Mike Durney of DHI Group (NYSE: DHX) recalls a different meal with Khan, a lunch on a snowy day nearly a decade later. By then, Khan had shot up the ranks on Wall Street, working at a tech company and investment firms and becoming top analyst at JPMorgan (NYSE: JPM) by 2004.

By the time of the 2008 financial crisis, Imran "Dot.Khan" Khan's JPMorgan reports, "Nothing but Net," were of biblical importance on Wall Street. One 2009 report has predictions that now read like a history lesson, foreshadowing the dominance of Amazon, MySpace's fall and Facebook's rise, and Google's cloud and Android platform.

Khan covered DHI, which went public in 2007.

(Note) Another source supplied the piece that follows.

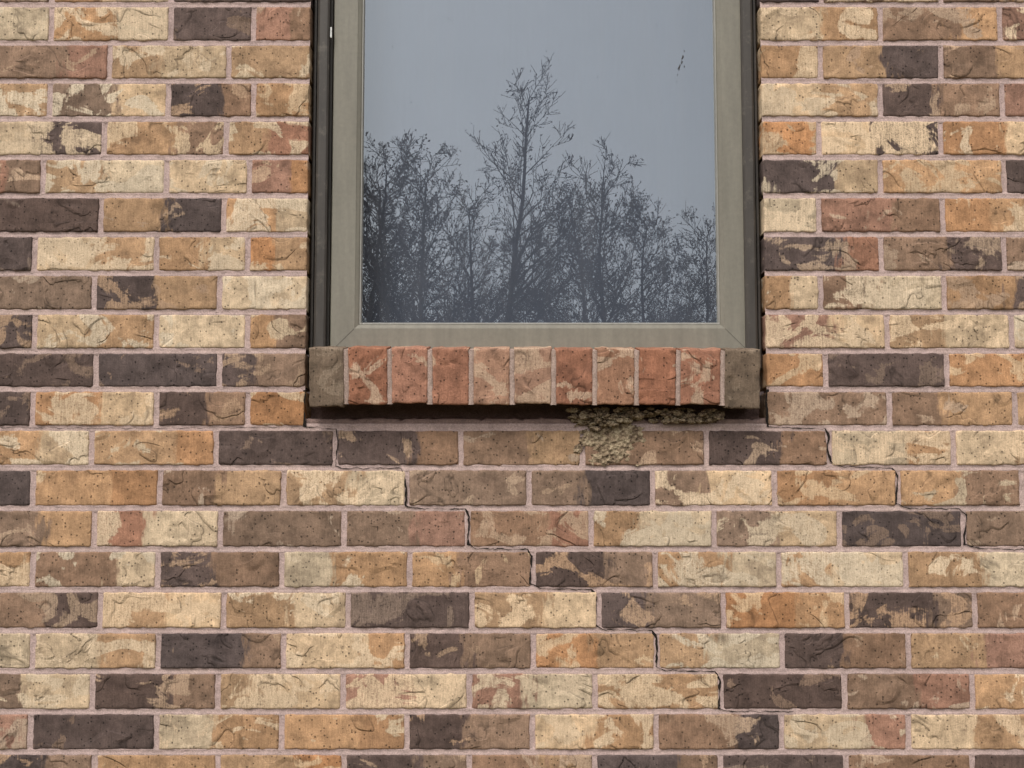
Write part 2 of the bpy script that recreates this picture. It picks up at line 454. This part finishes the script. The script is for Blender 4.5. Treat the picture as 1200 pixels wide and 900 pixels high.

"When he was a star research analyst, I always found his thinking to somewhat forward-looking, and investment banking-like, as opposed to pure research," said Durney, then chief financial officer and now CEO. "I remember having lunch with him when he was still a research analyst. The conversation wasn't as much about models and expectations, it was more, 'How do you think about how the company will be in a couple years?,' 'What do you need to drive the business?' I always found that to be a little different than your average research analyst."

One person who knew Khan told Business Insider that he "clawed his way up." Durney disagrees.

"Some people you can have a conversation with them, and their aspirations are on their sleeve," Durney said. "I didn't get that impression from him. The reason he is successful there is because his thinking is very forward-looking."

Hope Cochran, who would meet Khan years later, did notice something a little deceptive about Khan — his smile.

"I think of like this silly grin on his face constantly. He looks like he's up to something," said Cochran, then chief financial officer at King Digital (: KING). "He brings a levity to the situation. He has a great strategic view on a situation. He's very good at reading a room and understanding the dynamics of the room. That smile — it's a little misleading because he has a lot of insight."

Khan helped Cochran take King Digital, maker of Candy Crush Saga, public in the spring of 2014, a deal that did not go smoothly: Shares plunged on their first day of trading. But Khan was unshakeable, said Cochran, now a venture capitalist at Madrona Venture Group.

"We were very busy and focused. My memory is a lot of late nights in the offices working on the process of going public," Cochran said. "I remember a fun moment, when we flew into Frankfurt, we all took a red-eye to get there. He took a red-eye from Asia, I think. He ran in and was all rumpled and ruffled, he had a small duffel bag. And within minutes he was transformed into the investment banker he needed to be. And he had more energy than I've ever seen that day. He was able to rise to any occasion."

That's important because he was about to hit the most crucial point in his career: leading Alibaba's Autumn 2014 IPO, the biggest IPO ever in the world. Cochran said that though Khan was busy during this time, he always made the time to chat by phone.

Soon after, Snap snared Khan from Credit Suisse, a risky move for someone at the height of their career in investment banking, Cochran said. Snap went public earlier this month, in the biggest tech IPO since Alibaba.

Durney said he's not surprised that Khan ended up at a start-up like Snap, one that has "real juice." While not every start-up has a chief strategy officer, in this case, it's apt.

"There are a number of people in banking that wouldn't get Snapchat," Durney said. "If you look at how the media world has evolved over time, they are at the forefront of it. I think that fits with the way he thought more generally, focusing on where the world is going."